だが、撮影側から見れば、テープであろうとテープレスであろうとカメラはカメラだが、編集する側から見たとき、AvidからFinal Cut Studioへの移行は問題とならなかったのだろうか。だが、編集を担当する只野信也氏は、これまでAvidを使っていたにもかかわらず、2つ返事でFinal Cutへの移行を承諾したという。

「みんな只野さんは絶対にうんと言わないだろうと言っていたんだけど、実は只野さんはノンリニアでドラマをやったエディターの第1号だったんですよね。だから、Final Cutに変える事に対する抵抗があるかどうかは、本人に聞いてみないと分からないなということで、聞いてみたら、『テレビのリモコンの使い方が変わるだけ(その程度)のことだろ?』と言って(笑)それでOKだったので、周りが『え!?只野さんOKなの?』と驚いて、そこから動き出したんですよね」(会田氏)

「エディターはいろんなソフトに対応できるべきで、それは一番大事なことだと思うんですよ。フィルムを扱っていたときも、ムビオラっていう編集用の機械があって、タテにフィルムが動いていく。ビューアーっていうのもあって、そっちは横に流れていく。東映くらい大きいところだったら両方置いてあるんですけれど、ちょっとした制作会社行くと、片っ方しかないんですよ。でも、こっちしか使えませんじゃエディターは商売にならないんですよ」(只野信也氏・編集・フリー)

只野信也氏・編集・フリー

只野氏はキャリアの初期をフィルムからスタートした熟練のエディターだ。彼が言うには、むしろ画が確認できるフィルムから、再生機なしには画が確認できないビデオに編集の主流が移行した時の方が、違和感は大きかったぐらいだったという。

「AvidだろうがFinal Cutだろうが、ノンリニアの編集機器はひとくくりと俺は考えていて、どうやれば作品が良くなるかを考えるのが、我々の仕事。でも、Final Cut Studioにすることで、俺が編集を始めるまでの準備が格段に速くなればそれに越したことはない。全体のキャパは決まっているので、テクニカルな部分の時間がぐっと少なくなって、俺のクリエイティブな部分が多くなるとありがたい」(只野氏)
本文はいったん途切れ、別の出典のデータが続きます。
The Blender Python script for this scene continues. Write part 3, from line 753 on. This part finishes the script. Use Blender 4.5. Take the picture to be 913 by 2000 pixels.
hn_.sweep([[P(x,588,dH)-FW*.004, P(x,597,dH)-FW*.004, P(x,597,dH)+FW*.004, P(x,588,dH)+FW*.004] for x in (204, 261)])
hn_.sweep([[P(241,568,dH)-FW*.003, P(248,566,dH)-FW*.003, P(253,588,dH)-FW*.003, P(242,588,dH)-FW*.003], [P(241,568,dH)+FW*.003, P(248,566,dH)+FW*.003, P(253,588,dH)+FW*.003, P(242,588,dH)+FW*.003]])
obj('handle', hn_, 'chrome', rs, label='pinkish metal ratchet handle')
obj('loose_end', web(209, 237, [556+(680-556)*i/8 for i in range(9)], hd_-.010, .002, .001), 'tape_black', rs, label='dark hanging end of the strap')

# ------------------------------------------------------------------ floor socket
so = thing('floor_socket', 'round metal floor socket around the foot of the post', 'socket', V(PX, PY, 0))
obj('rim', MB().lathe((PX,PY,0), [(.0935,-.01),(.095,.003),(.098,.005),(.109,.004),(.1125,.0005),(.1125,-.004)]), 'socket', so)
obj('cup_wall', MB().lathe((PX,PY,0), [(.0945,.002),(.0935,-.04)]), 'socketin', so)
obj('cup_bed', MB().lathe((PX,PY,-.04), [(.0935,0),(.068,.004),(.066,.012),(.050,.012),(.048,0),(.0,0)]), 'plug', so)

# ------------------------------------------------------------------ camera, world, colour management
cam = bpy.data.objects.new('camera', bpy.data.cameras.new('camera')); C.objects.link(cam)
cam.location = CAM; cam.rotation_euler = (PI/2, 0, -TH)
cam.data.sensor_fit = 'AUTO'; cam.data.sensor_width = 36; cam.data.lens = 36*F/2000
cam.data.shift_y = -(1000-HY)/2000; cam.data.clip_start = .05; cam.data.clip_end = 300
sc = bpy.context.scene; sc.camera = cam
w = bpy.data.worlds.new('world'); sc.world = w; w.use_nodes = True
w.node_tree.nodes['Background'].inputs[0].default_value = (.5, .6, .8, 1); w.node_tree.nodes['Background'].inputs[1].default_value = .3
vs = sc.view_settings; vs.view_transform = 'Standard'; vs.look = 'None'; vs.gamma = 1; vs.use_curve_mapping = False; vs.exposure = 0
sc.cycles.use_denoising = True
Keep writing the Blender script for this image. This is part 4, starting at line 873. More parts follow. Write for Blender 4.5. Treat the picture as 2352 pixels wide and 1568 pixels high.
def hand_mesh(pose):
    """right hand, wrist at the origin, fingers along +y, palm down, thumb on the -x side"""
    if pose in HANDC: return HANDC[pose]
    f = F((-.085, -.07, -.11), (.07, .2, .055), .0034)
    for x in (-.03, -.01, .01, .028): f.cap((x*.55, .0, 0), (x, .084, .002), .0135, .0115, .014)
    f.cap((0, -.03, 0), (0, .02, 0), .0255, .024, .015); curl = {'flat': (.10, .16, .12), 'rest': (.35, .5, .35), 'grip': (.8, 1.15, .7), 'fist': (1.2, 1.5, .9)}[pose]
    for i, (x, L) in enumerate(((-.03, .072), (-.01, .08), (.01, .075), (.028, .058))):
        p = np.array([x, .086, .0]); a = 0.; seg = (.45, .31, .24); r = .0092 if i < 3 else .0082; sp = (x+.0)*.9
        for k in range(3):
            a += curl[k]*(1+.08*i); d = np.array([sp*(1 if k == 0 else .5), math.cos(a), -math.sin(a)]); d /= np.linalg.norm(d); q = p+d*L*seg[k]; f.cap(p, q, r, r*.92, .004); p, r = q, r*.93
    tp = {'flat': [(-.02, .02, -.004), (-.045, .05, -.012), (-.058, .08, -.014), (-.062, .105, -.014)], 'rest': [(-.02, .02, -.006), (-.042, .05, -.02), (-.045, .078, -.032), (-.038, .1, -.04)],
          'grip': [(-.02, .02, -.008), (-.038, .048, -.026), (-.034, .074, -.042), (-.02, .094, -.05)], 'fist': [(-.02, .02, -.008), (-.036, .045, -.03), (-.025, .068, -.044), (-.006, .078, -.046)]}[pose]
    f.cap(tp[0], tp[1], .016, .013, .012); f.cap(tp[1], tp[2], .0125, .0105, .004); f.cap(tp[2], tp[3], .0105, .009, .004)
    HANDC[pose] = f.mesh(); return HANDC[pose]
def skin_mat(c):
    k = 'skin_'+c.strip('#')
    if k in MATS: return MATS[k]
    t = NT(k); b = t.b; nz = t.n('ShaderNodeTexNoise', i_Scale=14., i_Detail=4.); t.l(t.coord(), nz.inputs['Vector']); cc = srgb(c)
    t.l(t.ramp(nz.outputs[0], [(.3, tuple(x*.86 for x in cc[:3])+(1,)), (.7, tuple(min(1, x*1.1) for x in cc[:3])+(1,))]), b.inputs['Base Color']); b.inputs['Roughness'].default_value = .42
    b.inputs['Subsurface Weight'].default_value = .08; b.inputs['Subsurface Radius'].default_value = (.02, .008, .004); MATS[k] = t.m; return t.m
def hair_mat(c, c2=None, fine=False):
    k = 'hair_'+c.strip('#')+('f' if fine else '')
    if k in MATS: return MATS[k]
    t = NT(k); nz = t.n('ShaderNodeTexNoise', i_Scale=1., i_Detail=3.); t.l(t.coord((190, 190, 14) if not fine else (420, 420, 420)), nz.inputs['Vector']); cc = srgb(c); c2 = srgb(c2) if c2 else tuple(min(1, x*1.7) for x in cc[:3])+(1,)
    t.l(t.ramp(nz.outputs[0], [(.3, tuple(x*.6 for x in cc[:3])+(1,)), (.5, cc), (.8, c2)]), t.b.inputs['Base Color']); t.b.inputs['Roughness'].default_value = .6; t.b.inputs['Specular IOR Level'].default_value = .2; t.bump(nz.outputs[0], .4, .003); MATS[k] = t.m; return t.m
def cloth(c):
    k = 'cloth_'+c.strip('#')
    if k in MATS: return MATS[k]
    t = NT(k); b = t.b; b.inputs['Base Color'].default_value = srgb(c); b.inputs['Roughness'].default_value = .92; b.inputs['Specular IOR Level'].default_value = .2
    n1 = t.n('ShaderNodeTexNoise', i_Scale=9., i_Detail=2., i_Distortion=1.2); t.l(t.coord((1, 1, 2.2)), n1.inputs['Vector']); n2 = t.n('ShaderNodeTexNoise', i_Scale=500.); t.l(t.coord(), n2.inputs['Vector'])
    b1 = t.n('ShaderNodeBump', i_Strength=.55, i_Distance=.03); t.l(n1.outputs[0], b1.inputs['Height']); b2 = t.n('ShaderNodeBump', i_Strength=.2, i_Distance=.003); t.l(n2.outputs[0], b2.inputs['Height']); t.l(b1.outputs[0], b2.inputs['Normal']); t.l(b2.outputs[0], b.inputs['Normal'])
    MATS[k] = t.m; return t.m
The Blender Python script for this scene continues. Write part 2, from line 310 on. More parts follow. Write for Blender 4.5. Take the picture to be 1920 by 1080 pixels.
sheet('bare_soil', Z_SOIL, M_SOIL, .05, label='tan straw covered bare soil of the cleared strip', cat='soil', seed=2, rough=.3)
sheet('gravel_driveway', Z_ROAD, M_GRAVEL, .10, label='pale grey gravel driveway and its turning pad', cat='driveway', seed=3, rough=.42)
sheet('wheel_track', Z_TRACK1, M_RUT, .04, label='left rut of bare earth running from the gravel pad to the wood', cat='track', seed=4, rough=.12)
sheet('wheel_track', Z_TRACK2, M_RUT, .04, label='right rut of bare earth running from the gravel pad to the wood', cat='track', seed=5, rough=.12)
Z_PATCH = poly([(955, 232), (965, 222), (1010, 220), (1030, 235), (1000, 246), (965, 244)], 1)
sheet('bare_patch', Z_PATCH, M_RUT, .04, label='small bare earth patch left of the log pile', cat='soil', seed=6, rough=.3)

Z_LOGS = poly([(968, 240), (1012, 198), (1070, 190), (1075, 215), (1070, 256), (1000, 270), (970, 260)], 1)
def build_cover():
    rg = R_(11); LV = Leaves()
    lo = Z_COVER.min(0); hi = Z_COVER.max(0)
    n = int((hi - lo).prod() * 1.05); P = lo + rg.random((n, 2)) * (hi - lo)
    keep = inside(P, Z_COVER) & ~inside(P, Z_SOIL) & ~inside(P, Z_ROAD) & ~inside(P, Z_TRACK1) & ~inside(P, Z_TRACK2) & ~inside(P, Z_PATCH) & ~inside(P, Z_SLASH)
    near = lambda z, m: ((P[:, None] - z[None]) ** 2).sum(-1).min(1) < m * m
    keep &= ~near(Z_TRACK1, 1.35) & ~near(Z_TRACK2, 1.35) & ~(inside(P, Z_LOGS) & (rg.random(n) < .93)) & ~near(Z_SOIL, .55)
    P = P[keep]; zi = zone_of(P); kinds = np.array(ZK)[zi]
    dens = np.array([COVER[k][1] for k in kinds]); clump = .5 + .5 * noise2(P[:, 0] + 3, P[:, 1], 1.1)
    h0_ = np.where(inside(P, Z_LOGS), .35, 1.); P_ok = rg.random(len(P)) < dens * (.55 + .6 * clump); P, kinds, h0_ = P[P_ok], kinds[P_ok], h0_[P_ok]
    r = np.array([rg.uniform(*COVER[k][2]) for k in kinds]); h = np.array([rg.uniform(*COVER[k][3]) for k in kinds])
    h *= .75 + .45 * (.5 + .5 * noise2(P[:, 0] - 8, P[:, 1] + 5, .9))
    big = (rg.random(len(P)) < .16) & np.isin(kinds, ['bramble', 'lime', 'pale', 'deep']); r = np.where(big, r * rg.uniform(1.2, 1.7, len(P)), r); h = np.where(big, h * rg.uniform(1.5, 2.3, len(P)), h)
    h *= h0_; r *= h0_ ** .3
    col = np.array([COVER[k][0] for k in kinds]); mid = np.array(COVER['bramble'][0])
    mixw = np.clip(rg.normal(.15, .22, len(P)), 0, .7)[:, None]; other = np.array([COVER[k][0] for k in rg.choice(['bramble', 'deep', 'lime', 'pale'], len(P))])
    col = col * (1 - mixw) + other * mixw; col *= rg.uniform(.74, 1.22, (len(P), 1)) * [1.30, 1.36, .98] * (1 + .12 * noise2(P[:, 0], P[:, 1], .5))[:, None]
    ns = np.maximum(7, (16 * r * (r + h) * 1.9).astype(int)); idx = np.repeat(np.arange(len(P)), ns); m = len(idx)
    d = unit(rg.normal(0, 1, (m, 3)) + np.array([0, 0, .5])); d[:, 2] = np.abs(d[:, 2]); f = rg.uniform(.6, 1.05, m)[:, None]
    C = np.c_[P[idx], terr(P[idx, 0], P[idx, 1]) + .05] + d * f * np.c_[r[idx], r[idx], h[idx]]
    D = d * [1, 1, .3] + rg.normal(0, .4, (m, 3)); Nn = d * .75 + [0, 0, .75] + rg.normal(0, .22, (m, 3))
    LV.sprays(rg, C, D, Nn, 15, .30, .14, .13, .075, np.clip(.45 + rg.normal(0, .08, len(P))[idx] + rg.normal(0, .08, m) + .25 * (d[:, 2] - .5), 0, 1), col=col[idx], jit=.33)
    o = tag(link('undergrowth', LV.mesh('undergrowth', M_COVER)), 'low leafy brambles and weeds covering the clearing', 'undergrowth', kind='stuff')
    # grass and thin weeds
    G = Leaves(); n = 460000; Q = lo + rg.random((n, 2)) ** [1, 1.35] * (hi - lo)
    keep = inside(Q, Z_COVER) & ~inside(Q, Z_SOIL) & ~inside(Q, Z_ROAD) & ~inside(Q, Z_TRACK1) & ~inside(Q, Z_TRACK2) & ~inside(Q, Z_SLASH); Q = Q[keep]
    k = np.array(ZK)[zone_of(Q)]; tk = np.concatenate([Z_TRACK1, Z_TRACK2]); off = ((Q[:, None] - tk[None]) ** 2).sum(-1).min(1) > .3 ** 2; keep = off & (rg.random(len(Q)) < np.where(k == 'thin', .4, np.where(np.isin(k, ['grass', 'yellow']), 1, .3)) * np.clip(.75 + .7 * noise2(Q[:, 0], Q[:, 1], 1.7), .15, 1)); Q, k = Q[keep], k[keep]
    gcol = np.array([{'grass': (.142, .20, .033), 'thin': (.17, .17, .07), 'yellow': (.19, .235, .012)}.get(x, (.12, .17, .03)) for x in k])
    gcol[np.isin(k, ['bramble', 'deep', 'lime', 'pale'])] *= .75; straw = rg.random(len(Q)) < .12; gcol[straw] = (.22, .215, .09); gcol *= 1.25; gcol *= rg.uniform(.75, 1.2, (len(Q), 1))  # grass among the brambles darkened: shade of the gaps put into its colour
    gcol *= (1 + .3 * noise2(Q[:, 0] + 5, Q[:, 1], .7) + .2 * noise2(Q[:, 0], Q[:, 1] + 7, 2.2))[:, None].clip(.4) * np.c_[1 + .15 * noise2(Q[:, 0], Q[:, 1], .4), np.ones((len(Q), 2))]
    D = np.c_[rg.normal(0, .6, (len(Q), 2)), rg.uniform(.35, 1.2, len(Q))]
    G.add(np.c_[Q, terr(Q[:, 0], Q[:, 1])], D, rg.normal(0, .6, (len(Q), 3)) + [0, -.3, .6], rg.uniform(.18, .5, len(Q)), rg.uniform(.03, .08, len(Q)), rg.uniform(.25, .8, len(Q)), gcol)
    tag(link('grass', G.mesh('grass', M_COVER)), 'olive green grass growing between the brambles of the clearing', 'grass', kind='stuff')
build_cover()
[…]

「今はまだ只野さんの持ち時間は大きくは変わってないんですが、そこの場所でできるいろんな作業が増えているんですよね。だから、素材をいじれる時間は飛躍的に伸びたという実感がありますね」(会田氏)

これまでデジタイズなどのフローに由来する冗長な作業に時間を取られて、うまく効率化できなかった作業の時間配分を、ファイルベースにしたことにより効率化できるようになった。また、オフラインと本編集が同じ素材・同じソフトで扱えるようになったことで、これまでポスプロでなければできなかったようなこと、たとえばカラコレなどが、オフラインでもできるようになり、なおかつそれをそのまま本編集に持って行けるようになる。それは究極的には、本編集と仮編集の垣根を崩す事にもつながる。まさに、「アメリカのドラマ等から決定的に後れを取っていた日本のドラマの仕上げシステムに一石を投じる出来事」(会田氏)だといえるだろう。